Recently, Bashundhara Multi Food Products and Abul Khair Group’s Smile Food Products have entered the edible oil market. Bashundhara markets its oil under the Bashundhara brand, while Abul Khair uses the Star Ship brand. 

Except for Bashundhara, new companies have yet to make a significant impact on the market. Other new entrants include Sena Edible Oil Industries and Delta Agrofood Industries, though their market influence remains limited.

Reportedly, S Alam Group’s supply chain has faced disruptions due to the company’s founder leaving the country amid recent political developments. 

To stabilize the market, the government has decided to purchase edible oil worth Tk196 crore from S Alam Super Edible Oil Ltd for the Trading Corporation of Bangladesh (TCB).

Market manipulation

Consumer allegations suggest that major business groups colluded to propose a price hike for bottled soybean oil to the government, which was rejected. In response, these companies allegedly created an artificial shortage. 

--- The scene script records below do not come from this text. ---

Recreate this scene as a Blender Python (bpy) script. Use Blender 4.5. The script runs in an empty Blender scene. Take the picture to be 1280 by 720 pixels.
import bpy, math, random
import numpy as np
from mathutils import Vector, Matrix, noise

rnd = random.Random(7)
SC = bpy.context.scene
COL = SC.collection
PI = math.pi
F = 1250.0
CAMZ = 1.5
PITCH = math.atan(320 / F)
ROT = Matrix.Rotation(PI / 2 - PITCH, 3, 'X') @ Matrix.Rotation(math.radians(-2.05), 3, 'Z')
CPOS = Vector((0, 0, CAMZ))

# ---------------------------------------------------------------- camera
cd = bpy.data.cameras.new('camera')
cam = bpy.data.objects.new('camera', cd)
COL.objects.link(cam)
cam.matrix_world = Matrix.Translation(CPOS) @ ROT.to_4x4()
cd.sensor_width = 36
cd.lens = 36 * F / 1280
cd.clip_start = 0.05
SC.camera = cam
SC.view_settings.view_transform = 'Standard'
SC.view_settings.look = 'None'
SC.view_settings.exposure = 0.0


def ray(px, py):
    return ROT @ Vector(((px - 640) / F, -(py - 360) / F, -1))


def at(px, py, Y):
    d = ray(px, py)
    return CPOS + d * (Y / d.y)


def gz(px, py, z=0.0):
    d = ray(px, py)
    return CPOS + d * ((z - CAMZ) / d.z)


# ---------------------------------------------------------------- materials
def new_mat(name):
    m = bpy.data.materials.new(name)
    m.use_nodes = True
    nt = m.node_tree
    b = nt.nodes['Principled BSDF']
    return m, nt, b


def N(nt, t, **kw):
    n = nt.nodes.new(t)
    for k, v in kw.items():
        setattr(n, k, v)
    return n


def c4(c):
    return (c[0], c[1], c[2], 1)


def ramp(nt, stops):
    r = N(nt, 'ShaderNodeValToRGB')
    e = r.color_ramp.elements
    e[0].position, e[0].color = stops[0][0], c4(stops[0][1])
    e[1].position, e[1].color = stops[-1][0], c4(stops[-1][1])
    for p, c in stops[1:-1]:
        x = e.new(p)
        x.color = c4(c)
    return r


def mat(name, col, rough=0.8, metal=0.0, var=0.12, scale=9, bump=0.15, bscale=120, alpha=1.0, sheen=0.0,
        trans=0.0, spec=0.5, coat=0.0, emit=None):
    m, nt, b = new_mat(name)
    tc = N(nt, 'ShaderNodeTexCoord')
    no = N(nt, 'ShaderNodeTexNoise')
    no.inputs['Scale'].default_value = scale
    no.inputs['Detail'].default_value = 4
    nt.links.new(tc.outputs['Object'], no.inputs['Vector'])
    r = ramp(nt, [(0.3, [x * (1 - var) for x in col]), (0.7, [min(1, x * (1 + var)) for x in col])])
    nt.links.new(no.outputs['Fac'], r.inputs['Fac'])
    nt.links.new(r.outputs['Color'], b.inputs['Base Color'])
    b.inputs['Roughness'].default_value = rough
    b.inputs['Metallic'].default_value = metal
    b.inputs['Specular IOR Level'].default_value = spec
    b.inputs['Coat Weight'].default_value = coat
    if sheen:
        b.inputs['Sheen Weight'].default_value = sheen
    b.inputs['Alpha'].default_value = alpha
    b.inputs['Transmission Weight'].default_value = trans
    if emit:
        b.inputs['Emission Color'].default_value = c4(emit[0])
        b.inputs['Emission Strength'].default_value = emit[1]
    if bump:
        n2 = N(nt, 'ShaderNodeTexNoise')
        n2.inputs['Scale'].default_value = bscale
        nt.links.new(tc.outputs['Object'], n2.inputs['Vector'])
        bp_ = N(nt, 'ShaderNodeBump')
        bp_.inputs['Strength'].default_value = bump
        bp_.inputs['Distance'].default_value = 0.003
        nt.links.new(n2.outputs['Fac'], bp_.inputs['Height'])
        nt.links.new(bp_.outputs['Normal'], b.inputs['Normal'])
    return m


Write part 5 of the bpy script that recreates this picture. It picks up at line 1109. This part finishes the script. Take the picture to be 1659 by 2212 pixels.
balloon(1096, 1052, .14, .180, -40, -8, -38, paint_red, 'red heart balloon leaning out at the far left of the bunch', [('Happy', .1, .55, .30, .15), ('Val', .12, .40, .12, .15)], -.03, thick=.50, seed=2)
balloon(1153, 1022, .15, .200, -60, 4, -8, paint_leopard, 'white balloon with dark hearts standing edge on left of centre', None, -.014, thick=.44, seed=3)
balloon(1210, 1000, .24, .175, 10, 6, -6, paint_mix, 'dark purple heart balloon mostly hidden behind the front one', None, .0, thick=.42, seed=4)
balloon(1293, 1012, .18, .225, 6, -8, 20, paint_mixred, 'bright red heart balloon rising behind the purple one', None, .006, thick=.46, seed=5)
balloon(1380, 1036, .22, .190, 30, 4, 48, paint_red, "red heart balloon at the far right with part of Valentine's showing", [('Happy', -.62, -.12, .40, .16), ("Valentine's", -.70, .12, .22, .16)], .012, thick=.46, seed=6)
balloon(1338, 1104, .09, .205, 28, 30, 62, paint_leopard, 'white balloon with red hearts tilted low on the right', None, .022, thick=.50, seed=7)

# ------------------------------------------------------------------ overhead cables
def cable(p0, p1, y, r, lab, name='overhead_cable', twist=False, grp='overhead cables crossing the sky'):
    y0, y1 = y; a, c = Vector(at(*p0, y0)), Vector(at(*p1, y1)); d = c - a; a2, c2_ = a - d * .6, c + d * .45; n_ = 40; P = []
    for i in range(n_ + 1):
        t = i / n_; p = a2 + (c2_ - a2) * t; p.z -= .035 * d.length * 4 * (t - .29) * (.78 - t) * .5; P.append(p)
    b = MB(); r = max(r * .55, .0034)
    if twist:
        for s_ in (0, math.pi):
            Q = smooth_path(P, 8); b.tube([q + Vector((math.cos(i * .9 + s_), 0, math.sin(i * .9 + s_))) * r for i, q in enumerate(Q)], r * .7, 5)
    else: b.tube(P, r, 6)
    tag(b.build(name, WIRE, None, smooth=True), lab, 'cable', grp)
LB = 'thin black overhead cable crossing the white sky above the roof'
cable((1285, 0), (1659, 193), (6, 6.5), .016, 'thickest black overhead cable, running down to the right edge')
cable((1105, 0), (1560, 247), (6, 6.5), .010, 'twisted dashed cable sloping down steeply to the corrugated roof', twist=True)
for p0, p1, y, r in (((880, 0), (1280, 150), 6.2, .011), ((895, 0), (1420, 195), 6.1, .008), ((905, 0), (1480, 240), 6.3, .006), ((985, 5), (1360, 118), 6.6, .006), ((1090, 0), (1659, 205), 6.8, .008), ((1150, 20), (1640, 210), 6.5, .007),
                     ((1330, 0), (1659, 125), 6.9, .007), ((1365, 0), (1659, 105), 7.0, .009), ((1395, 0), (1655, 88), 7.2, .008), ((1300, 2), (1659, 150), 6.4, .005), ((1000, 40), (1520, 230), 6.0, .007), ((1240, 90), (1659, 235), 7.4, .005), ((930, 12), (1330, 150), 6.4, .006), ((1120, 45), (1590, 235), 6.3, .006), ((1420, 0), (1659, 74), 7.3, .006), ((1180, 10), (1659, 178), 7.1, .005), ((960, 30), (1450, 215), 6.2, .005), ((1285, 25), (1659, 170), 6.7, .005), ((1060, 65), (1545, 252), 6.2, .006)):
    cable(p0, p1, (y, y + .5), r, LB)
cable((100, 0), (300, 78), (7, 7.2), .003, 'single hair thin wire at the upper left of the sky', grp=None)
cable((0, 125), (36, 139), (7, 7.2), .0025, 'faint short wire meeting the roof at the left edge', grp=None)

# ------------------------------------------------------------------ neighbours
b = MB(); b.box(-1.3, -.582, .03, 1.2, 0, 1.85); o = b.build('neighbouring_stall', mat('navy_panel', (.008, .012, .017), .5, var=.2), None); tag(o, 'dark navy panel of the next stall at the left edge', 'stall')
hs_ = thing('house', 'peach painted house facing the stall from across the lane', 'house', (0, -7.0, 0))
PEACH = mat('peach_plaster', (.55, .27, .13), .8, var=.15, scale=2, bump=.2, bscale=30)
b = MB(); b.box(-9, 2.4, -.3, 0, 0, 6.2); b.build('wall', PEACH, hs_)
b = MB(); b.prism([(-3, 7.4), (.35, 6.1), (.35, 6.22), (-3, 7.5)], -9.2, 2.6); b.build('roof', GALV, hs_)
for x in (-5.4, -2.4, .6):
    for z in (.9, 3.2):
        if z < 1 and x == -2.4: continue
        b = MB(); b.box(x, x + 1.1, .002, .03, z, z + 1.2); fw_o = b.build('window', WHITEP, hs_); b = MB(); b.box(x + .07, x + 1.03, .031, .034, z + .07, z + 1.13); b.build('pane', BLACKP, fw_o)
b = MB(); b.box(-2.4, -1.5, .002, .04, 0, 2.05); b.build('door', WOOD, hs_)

Meanwhile, wholesalers and retailers claim that importers are not supplying bottled soybean oil. 

Notably, importers had assured the government that the crisis would be resolved by Tuesday, February 25.

According to TCB retail price data, the price of bottled soybean oil has increased by 1% compared to last month and 2.33% compared to last year.

Leading suppliers have had mixed reactions to the allegations. They argue that reducing supply is not an option and that the market naturally sees a higher edible oil supply during Ramadan due to increased demand.

Shamsul Haque, a wholesale trader at Karwan Bazar, told this correspondent that if businessmen like him wanted to buy oil, companies were forcing them to purchase additional products like polao rice, turmeric and chili powder. “Still, soybean oil remains scarce.”

He said disputes arose if a retail buyer wanted to purchase two litres of oil and sellers insisted they buy other items. “As a result, the Directorate of National Consumer Rights Protection is fining us, leaving us in a quandary."

Govt monitoring and market control

City Group Director Biswajit Saha said the conglomerate had increased the supply of edible oil for Ramadan. 

“If a crisis persists, wholesalers and retailers are responsible, not us. We have seen similar situations in the past where they hoard products for higher profits," he added.

Md Abdur Rahim Khan, additional secretary of the Ministry of Commerce, said the edible oil crisis was easing, adding that the ministry was monitoring the situation. 

“There is no scope for unethical price hikes ahead of Ramadan. Multiple monitoring teams are actively working in the market."

According to ministry sources, Bangladesh has imported more edible oil than its domestic demand for the 2023-24 fiscal year. 

The country imported 2.3 million tons of crude edible oil, while local production from mustard, sesame and linseed is around 250,000 tons. 

Bangladesh’s annual demand for edible oil is between 2.2 and 2.3 million tons, meaning imports exceed demand.